Saturday, August 02, 2003

Reflections of a Guardian Browser

Peter Briffa get's the pyche of Guardian readers just right in this commentary on Tony Martin:

In my experience, anyone who buys the Guardian - as opposed to read it - I read it, and I'm a sweetie - with any regularity must be a bit psychotic. Speak for more than five minutes to one of these weirdoes and he's already put a price on Dubya's head, denounced Blair as a sellout, and accused the proletariat as cretinous drones being pushed around like sheep by Mr. Murdoch, Conrad Black, and whoever owns the Mail. No one is too bad for them, and aside from their own pristine selves, everyone is corrupt. I think it is this terrible fear/paranoia/sense of his own superiority that makes your average Guardian reader hate the likes of Tony Martin.

If you burgle my neighbour's house then you're in need of help. If you Burgle my house, then you're scum.

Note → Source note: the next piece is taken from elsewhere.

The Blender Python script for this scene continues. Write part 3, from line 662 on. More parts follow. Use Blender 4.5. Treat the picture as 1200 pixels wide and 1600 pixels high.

Of course this sort of rampant attitude to those with whom you disagree has the (unfortunate) habit of making the peace movement look hysterically anti-American rather than sensibly pro-British and (happily) makes the pro-European movement look like narrow-minded idealogues who take any reservations on the European project as objective evidence of incipient fascism. If only the Guardian were pro-American too.

(Sad to say the Guardian does actually have some very good reporting on foreign affairs, but that doesn't make me a Guardian reader, I'm a Guardian browser damnit.)